GIVEN DATA
++++++++++

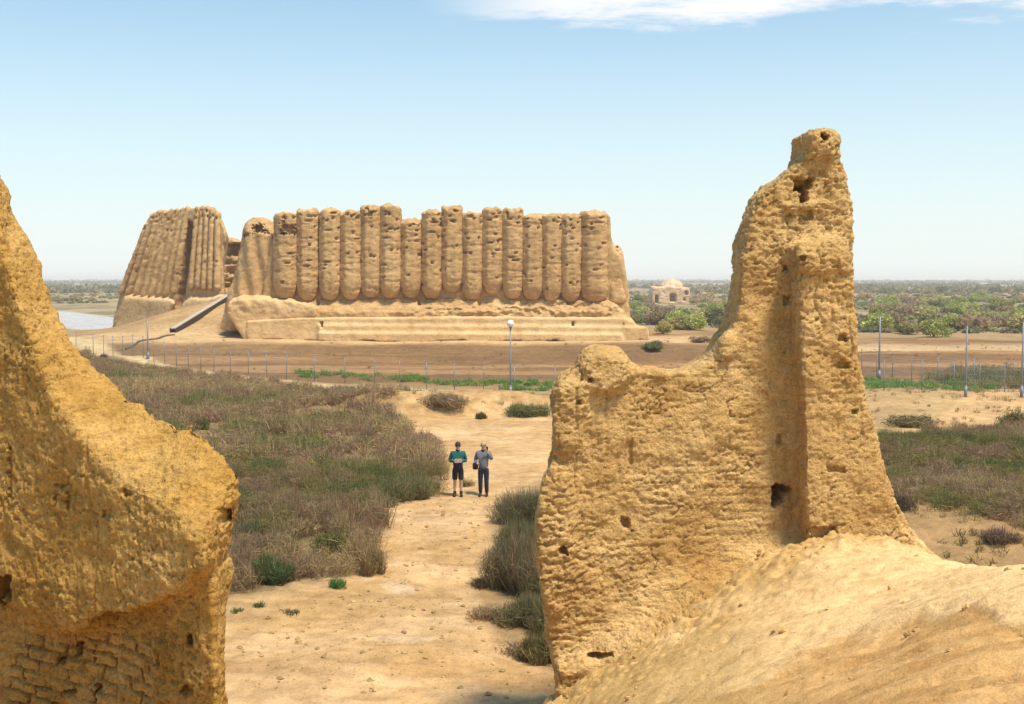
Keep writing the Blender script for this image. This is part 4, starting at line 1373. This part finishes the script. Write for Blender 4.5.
# the many farther bushes: alike, told apart by nothing
random.seed(21)
def far_ok(px):
    return (40 < px < 122) or (634 < px < 735) or (858 < px < 1050)
made = 0
tries = 0
while made < 150 and tries < 20000:
    tries += 1
    px = random.choice([random.uniform(50, 122), random.uniform(634, 735), random.uniform(856, 1045), random.uniform(856, 1045)])
    by = 279 + 6.8 * 1200 / (158 * math.exp(random.random() ** 1.2 * math.log(620 / 158)))
    if not far_ok(px) or (px < 130 and by > 302): continue
    if 648 < px < 694 and by > 296 and by < 312: continue
    Y = 8160 / (by - 279)
    w = random.uniform(2.6, 5.6) * 1200 / Y
    kd = random.choices(['green', 'olive', 'brown', 'dark'], [.3, .3, .28, .12])[0] if px > 200 else random.choices(['brown', 'dark', 'olive'], [.6, .2, .2])[0]
    bush(px, by, w, w * random.uniform(.38, .6), kd, 'scrubby bush on the plain beyond the fortress', 'bushes scattered over the far plain', parts=Y < 260)
    made += 1

# far scrub as one mass, and the tree line on the horizon
rng = np.random.default_rng(9)
n = 6500
Y = 560 * np.exp(rng.random(n) * math.log(3600 / 560))
px = rng.uniform(-60, 1084, n)
x = (px - 512) / 1200 * Y
keep = fbm(xy0(x, Y) * np.array([.004, .0025, 1]), 3, 91) > -.12
x, Y = x[keep], Y[keep]
n = len(x)
W = rng.uniform(2.5, 6.5, n) * (1 + (Y > 1400) * .6); Hh = rng.uniform(1.6, 3.4, n) * (1 + (Y > 1600) * .5)
# low ground scrub between the bushes
n2_ = 2600
Y2 = 150 * np.exp(rng.random(n2_) * math.log(600 / 150)); p2 = np.where(rng.random(n2_) < .14, rng.uniform(30, 125, n2_), rng.uniform(628, 1060, n2_))
x2 = (p2 - 512) / 1200 * Y2
k2 = ((p2 > 200) | (Y2 > 330)) & (fbm(xy0(x2, Y2) * .03, 3, 95) > -.2) & ~((p2 > 640) & (p2 < 700) & (Y2 > 290) & (Y2 < 345))
x = np.concatenate([x, x2[k2]]); Y = np.concatenate([Y, Y2[k2]]); n = len(x)
W = np.concatenate([W, rng.uniform(.8, 2.2, k2.sum())]); Hh = np.concatenate([Hh, rng.uniform(.35, 1.0, k2.sum())])
per = 34
idx = np.repeat(np.arange(n), per)
d = rng.normal(size=(len(idx), 3)); d /= np.linalg.norm(d, axis=1)[:, None]; d[:, 2] = np.abs(d[:, 2])
c = np.stack([x[idx], Y[idx], np.zeros(len(idx))], -1) + d * np.stack([W[idx], W[idx], Hh[idx]], -1) * (rng.random((len(idx), 1)) ** .4) * np.array([.6, .6, 1])
a = rng.normal(size=(len(idx), 3)); a /= np.linalg.norm(a, axis=1)[:, None]
b = np.cross(a, rng.normal(size=(len(idx), 3))); b /= np.linalg.norm(b, axis=1)[:, None]
s = rng.uniform(.5, 1.1, (len(idx), 1)) * (1 + Y[idx][:, None] / 2500) * np.clip(W[idx][:, None] / 4.0, .16, 1)
V = np.stack([c - a * s, c + b * s * .6, c + a * s, c - b * s * .6], 1).reshape(-1, 3)
me = mesh_data('far_scrub', V, np.arange(len(idx))[:, None] * 4 + np.array([[0, 1, 2, 3]]), False)
pal = np.array([(.28, .27, .12), (.36, .27, .16), (.20, .20, .10), (.40, .34, .18)])
cc = pal[rng.integers(0, 4, n)][idx] * rng.uniform(.7, 1.3, (len(idx), 1))
add_color(me, np.repeat(cc, 4, 0))
tag(obj('far_scrub', me, M['leaf']), 'olive and brown scrub fading into the far plain', 'scrub', kind='stuff')

n = 900
Y = rng.uniform(3600, 6400, n); px = rng.uniform(-80, 1104, n)
keep = (fbm(xy0(px * .02, px * 0), 3, 93) + rng.normal(0, .25, n)) > 0
Y, px = Y[keep], px[keep]; n = len(Y)
x = (px - 512) / 1200 * Y
H_ = rng.uniform(4, 9, n)
idx = np.repeat(np.arange(n), 26)
d = rng.normal(size=(len(idx), 3)); d /= np.linalg.norm(d, axis=1)[:, None]
c = np.stack([x[idx], Y[idx], H_[idx] * .5], -1) + d * np.stack([H_[idx] * 1.1, H_[idx], H_[idx] * .5], -1) * (rng.random((len(idx), 1)) ** .4)
a = rng.normal(size=(len(idx), 3)); a /= np.linalg.norm(a, axis=1)[:, None]
b = np.cross(a, rng.normal(size=(len(idx), 3))); b /= np.linalg.norm(b, axis=1)[:, None]
s = rng.uniform(1.2, 2.6, (len(idx), 1))
V = np.stack([c - a * s, c + b * s * .6, c + a * s, c - b * s * .6], 1).reshape(-1, 3)
me = mesh_data('far_woods', V, np.arange(len(idx))[:, None] * 4 + np.array([[0, 1, 2, 3]]), False)
add_color(me, np.repeat(np.tile([.07, .085, .045], (len(idx), 1)) * rng.uniform(.7, 1.3, (len(idx), 1)), 4, 0))
tag(obj('far_woods', me, M['leaf']), 'thin hazy line of trees along the horizon', 'trees', kind='stuff')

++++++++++

WHAT THE TASK REQUIRES
Ignore the images and quote every line of the listing exactly.

RESULT FOR THIS TASK
Keep writing the Blender script for this image. This is part 4, starting at line 1373. This part finishes the script. Write for Blender 4.5.
# the many farther bushes: alike, told apart by nothing
random.seed(21)
def far_ok(px):
    return (40 < px < 122) or (634 < px < 735) or (858 < px < 1050)
made = 0
tries = 0
while made < 150 and tries < 20000:
    tries += 1
    px = random.choice([random.uniform(50, 122), random.uniform(634, 735), random.uniform(856, 1045), random.uniform(856, 1045)])
    by = 279 + 6.8 * 1200 / (158 * math.exp(random.random() ** 1.2 * math.log(620 / 158)))
    if not far_ok(px) or (px < 130 and by > 302): continue
    if 648 < px < 694 and by > 296 and by < 312: continue
    Y = 8160 / (by - 279)
    w = random.uniform(2.6, 5.6) * 1200 / Y
    kd = random.choices(['green', 'olive', 'brown', 'dark'], [.3, .3, .28, .12])[0] if px > 200 else random.choices(['brown', 'dark', 'olive'], [.6, .2, .2])[0]
    bush(px, by, w, w * random.uniform(.38, .6), kd, 'scrubby bush on the plain beyond the fortress', 'bushes scattered over the far plain', parts=Y < 260)
    made += 1

# far scrub as one mass, and the tree line on the horizon
rng = np.random.default_rng(9)
n = 6500
Y = 560 * np.exp(rng.random(n) * math.log(3600 / 560))
px = rng.uniform(-60, 1084, n)
x = (px - 512) / 1200 * Y
keep = fbm(xy0(x, Y) * np.array([.004, .0025, 1]), 3, 91) > -.12
x, Y = x[keep], Y[keep]
n = len(x)
W = rng.uniform(2.5, 6.5, n) * (1 + (Y > 1400) * .6); Hh = rng.uniform(1.6, 3.4, n) * (1 + (Y > 1600) * .5)
# low ground scrub between the bushes
n2_ = 2600
Y2 = 150 * np.exp(rng.random(n2_) * math.log(600 / 150)); p2 = np.where(rng.random(n2_) < .14, rng.uniform(30, 125, n2_), rng.uniform(628, 1060, n2_))
x2 = (p2 - 512) / 1200 * Y2
k2 = ((p2 > 200) | (Y2 > 330)) & (fbm(xy0(x2, Y2) * .03, 3, 95) > -.2) & ~((p2 > 640) & (p2 < 700) & (Y2 > 290) & (Y2 < 345))
x = np.concatenate([x, x2[k2]]); Y = np.concatenate([Y, Y2[k2]]); n = len(x)
W = np.concatenate([W, rng.uniform(.8, 2.2, k2.sum())]); Hh = np.concatenate([Hh, rng.uniform(.35, 1.0, k2.sum())])
per = 34
idx = np.repeat(np.arange(n), per)
d = rng.normal(size=(len(idx), 3)); d /= np.linalg.norm(d, axis=1)[:, None]; d[:, 2] = np.abs(d[:, 2])
c = np.stack([x[idx], Y[idx], np.zeros(len(idx))], -1) + d * np.stack([W[idx], W[idx], Hh[idx]], -1) * (rng.random((len(idx), 1)) ** .4) * np.array([.6, .6, 1])
a = rng.normal(size=(len(idx), 3)); a /= np.linalg.norm(a, axis=1)[:, None]
b = np.cross(a, rng.normal(size=(len(idx), 3))); b /= np.linalg.norm(b, axis=1)[:, None]
s = rng.uniform(.5, 1.1, (len(idx), 1)) * (1 + Y[idx][:, None] / 2500) * np.clip(W[idx][:, None] / 4.0, .16, 1)
V = np.stack([c - a * s, c + b * s * .6, c + a * s, c - b * s * .6], 1).reshape(-1, 3)
me = mesh_data('far_scrub', V, np.arange(len(idx))[:, None] * 4 + np.array([[0, 1, 2, 3]]), False)
pal = np.array([(.28, .27, .12), (.36, .27, .16), (.20, .20, .10), (.40, .34, .18)])
cc = pal[rng.integers(0, 4, n)][idx] * rng.uniform(.7, 1.3, (len(idx), 1))
add_color(me, np.repeat(cc, 4, 0))
tag(obj('far_scrub', me, M['leaf']), 'olive and brown scrub fading into the far plain', 'scrub', kind='stuff')

n = 900
Y = rng.uniform(3600, 6400, n); px = rng.uniform(-80, 1104, n)
keep = (fbm(xy0(px * .02, px * 0), 3, 93) + rng.normal(0, .25, n)) > 0
Y, px = Y[keep], px[keep]; n = len(Y)
x = (px - 512) / 1200 * Y
H_ = rng.uniform(4, 9, n)
idx = np.repeat(np.arange(n), 26)
d = rng.normal(size=(len(idx), 3)); d /= np.linalg.norm(d, axis=1)[:, None]
c = np.stack([x[idx], Y[idx], H_[idx] * .5], -1) + d * np.stack([H_[idx] * 1.1, H_[idx], H_[idx] * .5], -1) * (rng.random((len(idx), 1)) ** .4)
a = rng.normal(size=(len(idx), 3)); a /= np.linalg.norm(a, axis=1)[:, None]
b = np.cross(a, rng.normal(size=(len(idx), 3))); b /= np.linalg.norm(b, axis=1)[:, None]
s = rng.uniform(1.2, 2.6, (len(idx), 1))
V = np.stack([c - a * s, c + b * s * .6, c + a * s, c - b * s * .6], 1).reshape(-1, 3)
me = mesh_data('far_woods', V, np.arange(len(idx))[:, None] * 4 + np.array([[0, 1, 2, 3]]), False)
add_color(me, np.repeat(np.tile([.07, .085, .045], (len(idx), 1)) * rng.uniform(.7, 1.3, (len(idx), 1)), 4, 0))
tag(obj('far_woods', me, M['leaf']), 'thin hazy line of trees along the horizon', 'trees', kind='stuff')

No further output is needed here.